In the case at bar, we are being asked to rule on the temporary custody of the minor, Gardin Faith, since it appears that the proceedings for guardianship before the trial court have not been terminated, and no pronouncement has been made as to who should have final custody of the minor.  Bearing in mind that the welfare of the said minor as the controlling factor, we find that the appellate court did not err in allowing her father (private respondent herein) to retain in the meantime parental custody over her.  Meanwhile, the child should not be wrenched from her familiar surroundings, and thrust into a strange environment away from the people and places to which she had apparently formed an attachment.

Moreover, whether a mother is a fit parent for her child is a question of fact to be properly entertained in the special proceedings before the trial court.[13] It should be recalled that in a petition for review on certiorari, we rule only on questions of law.  We are not in the best position to assess the parties’ respective merits vis-à-vis their opposing claims for custody.  Yet another sound reason is that inasmuch as the age of the minor, Gardin Faith, has now exceeded the statutory bar of seven years, a fortiori, her preference and opinion must first be sought in the choice of which parent should have the custody over her person.

A word of caution: our pronouncement here should not be interpreted to imply a preference toward the father (herein private respondent) relative to the final custody of the minor, Gardin Faith.  Nor should it be taken to mean as a statement against petitioner’s fitness to have final custody of her said minor daughter.  It shall be only understood that, for the present and until finally adjudged, temporary custody of the subject minor should remain with her father, the private respondent herein pending final judgment of the trial court in Sp.

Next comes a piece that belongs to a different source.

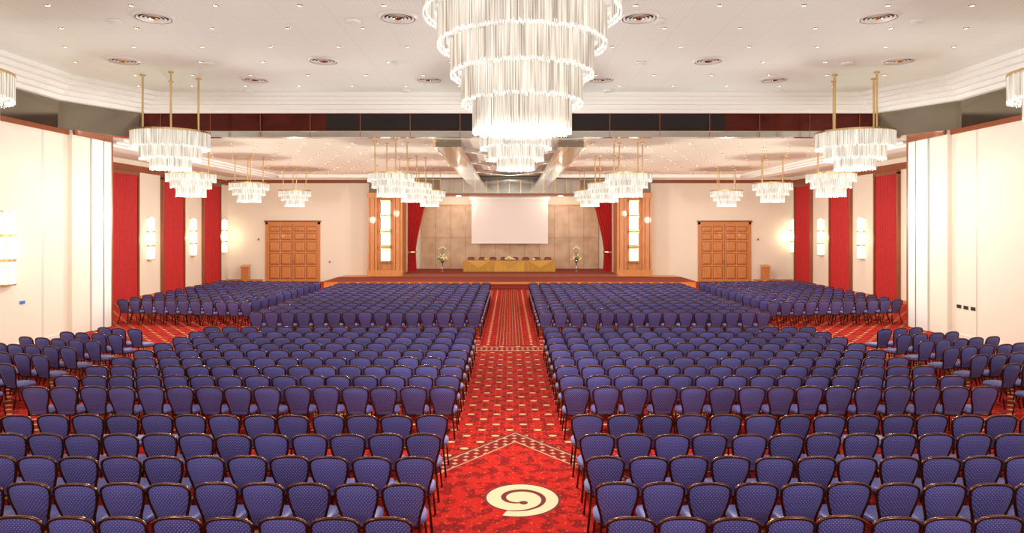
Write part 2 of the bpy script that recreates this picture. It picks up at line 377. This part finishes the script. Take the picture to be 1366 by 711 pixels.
# ------------------------------------------------------------------ banquet chair
def chair_mesh(name,fab):
    b=MB(); z0=.47
    def wd(t):
        q=min(1,t/.85); q=q*q*(3-2*q); return .155+.070*q
    def zt(u): return .848+.062*max(0,(1-abs(u)**4))**.5+.022*(1-u*u)
    def yy(z): return -.20-.11*(z-.45)/.48
    nu=12; ntt=8; us=[-math.cos(PI*i/nu) for i in range(nu+1)]
    def grid(off):
        vs=[]
        for j in range(ntt+1):
            t=j/ntt
            for u in us:
                z=z0+t*(zt(u)-z0); bul=.028*(1-u**4)*(1-(2*t-1)**4)+.004
                vs.append((u*wd(t),yy(z)+off*bul,z))
        return vs
    n1=nu+1; F=[(j*n1+i,j*n1+i+1,(j+1)*n1+i+1,(j+1)*n1+i) for j in range(ntt) for i in range(nu)]
    b.add(grid(-1),F,fab,True); b.add(grid(1),[f[::-1] for f in F],fab,True)
    # frame
    path=[(-.215,-.30,0),(-.185,-.235,.25)]
    sides=[(wd(t)+.008,z0+t*(zt(1)-z0)) for t in [0,.2,.4,.6,.8,.95]]
    path+= [(-.166,-.205,.42)]+[(-x,yy(z),z) for x,z in sides]
    path+= [(u*(wd(1)+.008),yy(zt(u)),zt(u)+.008) for u in us]
    path+= [(x,yy(z),z) for x,z in sides[::-1]]+[(.166,-.205,.42),(.185,-.235,.25),(.215,-.30,0)]
    b.tube(path,.0165,6,'frame')
    # seat cushion (rounded)
    sv=[];sf=[]; prof=[(.90,.415),(1.0,.43),(1.0,.465),(.93,.49),(.6,.505),(.001,.51)]
    ns=20
    for s_,z in prof:
        for i in range(ns):
            a=2*PI*i/ns; ca,sa=math.cos(a),math.sin(a)
            ex=lambda v: math.copysign(abs(v)**.45,v)
            hw=.225 if sa>0 else .225-.045*(-sa)
            sv.append((ex(ca)*hw*s_,.01+ex(sa)*.215*s_,z))
    for j in range(len(prof)-1):
        for i in range(ns): i2=(i+1)%ns; sf.append((j*ns+i,j*ns+i2,(j+1)*ns+i2,(j+1)*ns+i))
    b.add(sv,sf,fab,True); b.add([sv[i] for i in range(ns)],[tuple(range(ns))[::-1]],'dark')
    for sg in (-1,1):
        b.tube([(sg*.18,.19,.42),(sg*.195,.205,.2),(sg*.21,.235,0)],.014,6,'frame')
        b.tube([(sg*.172,-.20,.405),(sg*.19,.19,.405)],.012,4,'frame',False)
    b.tube([(-.18,.19,.405),(.18,.19,.405)],.012,4,'frame',False)
    b.tube([(-.172,-.2,.405),(.172,-.2,.405)],.012,4,'frame',False)
    return b.mesh(name)
CH=chair_mesh('banquet_chair','blue'); CB=chair_mesh('conference_chair','burg')
def chair(x,y,a=0.):
    put('banquet_chair',CH,(x+random.uniform(-.01,.01),y+random.uniform(-.025,.025),.006),a+random.uniform(-.03,.03))
PX=.52
rows=[6.0+.0,6.92,7.79,8.66,9.56,10.5,12.3]+[12.3+.9*i for i in range(1,9)]
for y in rows:
    for i in range(15):
        for sg in (-1,1): chair(sg*(1.19+i*PX),y)
for j in range(14):
    y=22.8+.9*j
    for i in range(15):
        for sg in (-1,1): chair(sg*(1.19+i*PX),y)
A=math.radians(11)
for sg in (-1,1):
    for j in range(11):
        for i in range(11):
            x=9.85+i*PX; chair(sg*x,25.6+.92*j+math.tan(A)*i*PX,sg*A)
    A2=math.radians(16)
    for j in range(8):
        for i in range(6 if j<5 else 5-(j-5)):
            x=10.35+i*PX+.0*j; chair(sg*x,12.4+.95*j+math.tan(A2)*i*PX,sg*A2)
# ------------------------------------------------------------------ floor with woven carpet designs
b=MB(); b.box(-20,20,YR-.3,51,-.2,0,'carpet')
b.box(-.93,.93,21.6,40.2,0,.003,'runner')
b.box(-9.2,9.2,20.7,21.2,0,.003,'band'); b.box(-9.2,9.2,20.64,20.7,0,.003,'tan'); b.box(-9.2,9.2,21.2,21.26,0,.003,'tan')
ax=.1; ay=12.5; sl=1.30
def chev(o): return [(ax-3.4,ay+o-3.4*sl),(ax,ay+o),(ax+3.4,ay+o-3.4*sl)]
p=chev(-.62); b.add([(ax-3.4,4,.003),(ax+3.4,4,.003),(p[2][0],p[2][1],.003),(p[1][0],p[1][1],.003),(p[0][0],p[0][1],.003)],[(0,1,2,3,4)],'inlay')
def strip(o0,o1,k,z):
    P,Q=chev(o0),chev(o1)
    for i in range(2): b.quad((*P[i],z),(*P[i+1],z),(*Q[i+1],z),(*Q[i],z),k)
strip(-.62,-.57,'tan',.004); strip(-.57,-.13,'band',.004); strip(-.13,-.08,'tan',.004); strip(-.08,.0,'maroon',.004)
cx,cy=.13,9.42; n=72; th0=math.radians(-112)
for add,k,z in ((.035,'maroon',.004),(0.,'cream',.005)):
    vs=[(cx,cy,z)]
    for i in range(n+1):
        t=i/n; r=.42+.18*t+add; a=th0-2*PI*t; vs.append((cx+r*math.cos(a),cy+r*math.sin(a),z))
    b.add(vs,[(0,i+2,i+1) for i in range(n)],k)
L=[];R=[]
for i in range(120):
    t=i/119; a=th0+2*PI*1.12*t; q=.445-.30*t**.8; r=q; wv=.012+.030*math.sin(PI*min(1,t*.97))
    L.append((cx+(r+wv)*math.cos(a),cy+(r+wv)*math.sin(a),.0058)); R.append((cx+(r-wv)*math.cos(a),cy+(r-wv)*math.sin(a),.0058))
b.add(L+R,[(i,i+1,120+i+1,120+i) for i in range(119)],'maroon')
ex,ey=cx+.165*math.cos(a),cy+.165*math.sin(a)
b.add([(ex+.06*math.cos(q*PI/8),ey+.06*math.sin(q*PI/8),.0059) for q in range(16)],[tuple(range(16))],'maroon')
b.obj('floor')
# ------------------------------------------------------------------ chandeliers
def tier(b,r,z0,z1,core=.9,sp=.055,rr=.014,rings=2):
    b.lathe(0,0,[(.001,z0+.08),(r*core,z0+.08),(r*core,z1),(.001,z1)],40,'core',True)
    b.lathe(0,0,[(r*core-.02,z1-.005),(r+.03,z1-.005),(r+.03,z1+.025),(r*core-.02,z1+.025)],40,'brass',False)
    for q in range(rings):
        rq=r-q*.05; n=int(2*PI*rq/sp)
        for i in range(n):
            a=2*PI*(i+.5*q)/n+random.uniform(-.2,.2)*sp/rq; x,y=rq*math.cos(a),rq*math.sin(a); zl=z0+q*.04+random.uniform(-.02,.02)
            c,s=math.cos(a)*rr,math.sin(a)*rr
            def pr(za,zb,k):
                V=[(x+c,y+s,za),(x-s,y+c,za),(x-c,y-s,za),(x+s,y-c,za),(x+c,y+s,zb),(x-s,y+c,zb),(x-c,y-s,zb),(x+s,y-c,zb)]
                b.add(V,[(0,1,5,4),(1,2,6,5),(2,3,7,6),(3,0,4,7),(3,2,1,0)],k)
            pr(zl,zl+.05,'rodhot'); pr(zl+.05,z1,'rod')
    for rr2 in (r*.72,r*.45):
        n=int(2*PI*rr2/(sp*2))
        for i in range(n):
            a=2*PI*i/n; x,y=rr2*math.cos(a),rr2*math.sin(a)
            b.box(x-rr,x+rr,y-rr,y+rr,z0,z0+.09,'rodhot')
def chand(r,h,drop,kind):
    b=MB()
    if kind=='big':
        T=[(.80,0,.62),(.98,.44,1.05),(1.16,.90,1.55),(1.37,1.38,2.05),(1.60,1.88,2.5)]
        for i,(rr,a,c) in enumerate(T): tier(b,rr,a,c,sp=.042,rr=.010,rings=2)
        top=2.5
    else:
        fr=[(.52,0,.36),(.78,.26,.66),(1.,.56,1.)] if kind=='lg' else [(.60,0,.45),(.82,.38,.75),(1.,.66,1.)]
        for q,a,c in fr: tier(b,r*q,h*a,h*c,sp=.06 if kind=='lg' else .075,rr=.012)
        top=h
    b.lathe(0,0,[(.001,top+.02),(r*1.02,top+.02),(r*1.02,top+.05),(.001,top+.07)],40,'brass',False)
    q=r*.66
    for sx,sy in ((-1,-.35),(-.45,.9),(1,.35),(.45,-.9)):
        x,y=q*sx,q*sy; b.cyl(x,y,top,drop,.035 if kind!='sm' else .024,8,'brass'); b.cyl(x,y,drop-.04,drop,.09,12,'brass')
    return b.mesh('crystal_chandelier')
LG=chand(1.2,1.22,ZC-5.68,'lg'); SM=chand(.92,.90,ZC2+.05-4.98,'sm'); BG=chand(1.6,2.5,ZC-5.32,'big')
def lamp(name,x,y,z,P,rad=.3,col=(1,.95,.87)):
    l=bpy.data.lights.new(name,'POINT'); l.energy=P; l.shadow_soft_size=rad; l.color=col
    o=bpy.data.objects.new(name,l); S.collection.objects.link(o); o.location=(x,y,z); return o
def addch(me,x,y,z,P,col=(1,.95,.86)):
    c=put('crystal_chandelier',me,(x,y,z)); o=lamp('bulb_light',0,0,-.6,P,.3,col); o.parent=c
addch(BG,.2,11.0,5.32,1050)
for x,y,P in ((.2,22.6,560),(-11.3,22.5,360),(11.5,22.5,360),(-11.35,13.45,270),(11.4,13.45,270)): addch(LG,x,y,5.68,P)
for x,y in ((-6,2.),(6,2.),(0,-4.5),(-11.4,-4),(11.4,-4)): addch(LG,x,y,5.68,620 if abs(x)<10 else 350)  # unseen chandeliers added around the camera to light the chair backs
for y in (27,33,40):
    for x in (-12.75,-4.75,4.75,12.85): addch(SM,x,y,4.98,400,(1,.91,.77))
for x in (-3.6,3.6):  # fill lamps added to brighten the dim stage back wall
    b=MB(); b.cyl(0,0,.02,.135,.10,14,'brass'); b.cyl(0,0,0,.02,.08,14,'spot'); o=b.obj('stage_fill_lamp',(x,47.6,6.06))
    l=lamp('stage_fill_light',0,0,-.3,110,.15,(1,.86,.68)); l.parent=o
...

Proc. No. Q-92-11053.

WHEREFORE, the instant petition is hereby DENIED.  The trial court is directed to immediately proceed with hearing Sp. Proc. No. Q-92-11053 upon notice of this decision.  No pronouncement as to costs.

SO ORDERED.

Bellosillo, (Chairman), Mendoza, and Buena, JJ., concur.
Quisumbing, J., abroad, on official leave.



[1] Justice Fidel P. Purisima, ponente; Justice Salome A. Montoya and Justice Godardo A. Jacinto, concurring.

[2] Birth Certificate, Annex “9”,   Private Respondent’s Comment;  Rollo, p. 73.

[3] Rollo, pp. 30-32.

[4] Rollo, pp. 34-35.

[5] Silva v. Court of Appeals, 275 SCRA 604, 609 (1997); Cervantes v. Fajardo, 169 SCRA 575, 578 (1989).

[6] Unson III v. Navarro, 101 SCRA 183, 189 (1980).

[7] 242 SCRA 407, 411 (1995).

[8] Report of the Code Commission, p. 12, as cited in A. SEMPIO-DIY, HANDBOOK ON THE FAMILY CODE OF THE PHILIPPINES 297 (1988).

[9] Perez v. Court of Appeals, 255 SCRA 661, 665 (1996).

[10] Espiritu v. Court of Appeals, 242 SCRA 362, 368 (1995).

[11] Perez v. Court of Appeals, supra, at 668.

[12] Espiritu v. Court of Appeals, supra, at 368.

[13] Cf. Hontiveros, Jr. v. Intermediate Appellate Court, 132 SCRA 745, 754 (1984).